Frapper l’épopée, d’Alice Zeniter
Flamarion, 2024, 339 p., 22 €
Tass est calédonienne. Ni Kanak ni Caldoche, elle est descendante néanmoins d’un des peuples « perdants de l’Histoire », les Kabyles,déportés au bagne en Nouvelle-Calédonie à la fin du XIXe siècle. Pourtant, elle ne connaît quasiment rien de son histoire, de ses ancêtres, sa grand-mère ayant tout fait pour arracher son grand-père à ce passé.
Tass est professeur contractuelle dans un lycée de Nouméa. Elle y croise deux élèves kanak, deux jumeaux qui l’intriguent mais qui l’ignorent. Un jour où ils disparaissent, elle décide de partir à leur recherche. Elle croise alors le chemin d’un petit groupe de militants pratiquant « l’empathie violente », technique originale consistant à faire vivre aux Blancs l’expérience de la dépossession, qui ne sera pourtant jamais aussi violente que celle que les Kanak ont connue.
Dans un procédé narratif différent de celui de son livre précédent, L’Art de perdre, qui retraçait linéairement le parcours de sa famille en Algérie, puis en France, Alice Zeniter parvient à entremêler ici l’histoire de ces Algériens déportés de droit commun mais condamnés à ne jamais revenir sur leur terre natale, l’histoire de la Nouvelle-Calédonie dérobée aux Kanak et l’actualité brûlante de la Kanaky.

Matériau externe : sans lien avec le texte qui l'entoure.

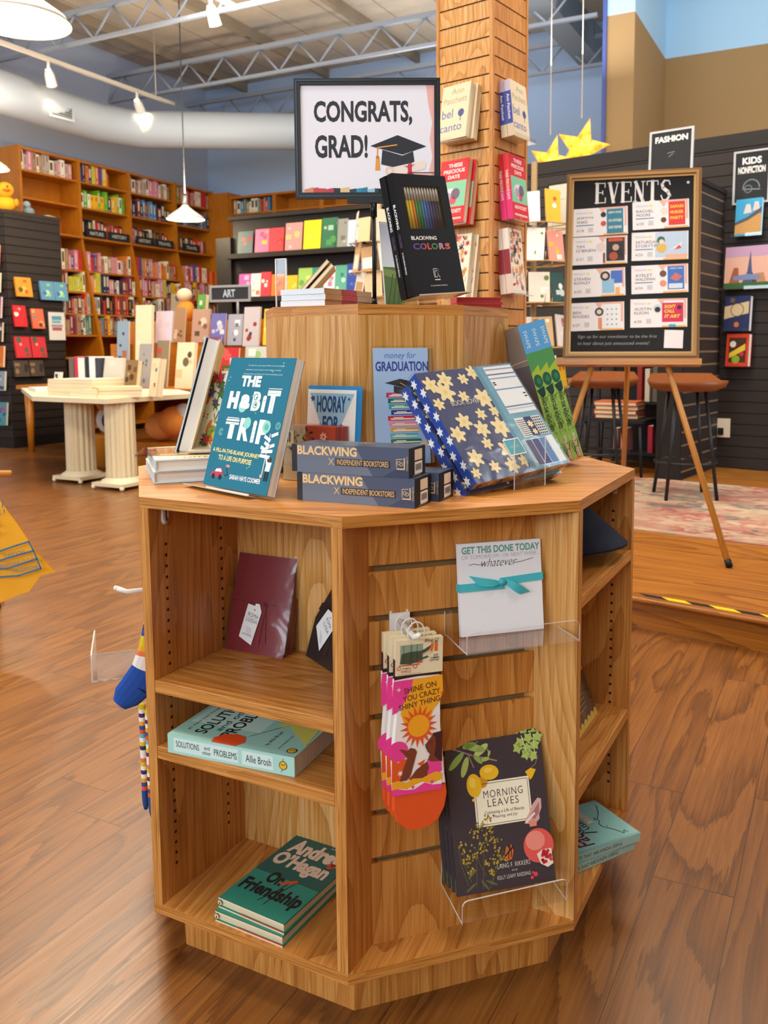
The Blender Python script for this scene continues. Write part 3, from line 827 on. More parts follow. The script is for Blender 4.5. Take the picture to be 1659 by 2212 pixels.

Écrit juste après le troisième référendum, l’autrice décrit un peuple violenté mais néanmoins relativement « calme », ayant temporairement mis de côté les barrages de route et les incendies ; étrange sensation dans le moment actuel où précisément ces barrages et ces incendies ont refait surface à la faveur de la réforme électorale de Macron.
Le roman pose la question des alliés à la cause : comment peut-on participer à la lutte pour la justice, la dignité (l’indépendance) quand on ne subit pas soi-même l’humiliation et la dépossession permanente ? Tass n’est pas Kanak mais ne se reconnaît pas dans les partitions communautaires « vous », « nous », « eux » : n’a-t-elle pas sa place aux côtés des Kanak ? Alors laquelle ?
Avec Frapper l’épopée, Alice Zeniter poursuit sa réflexion autour des origines et de leur place dans les rapports sociaux et politiques d’aujourd’hui, ces origines qui nous relient au passé mais qui ne devraient jamais compromettre l’avenir.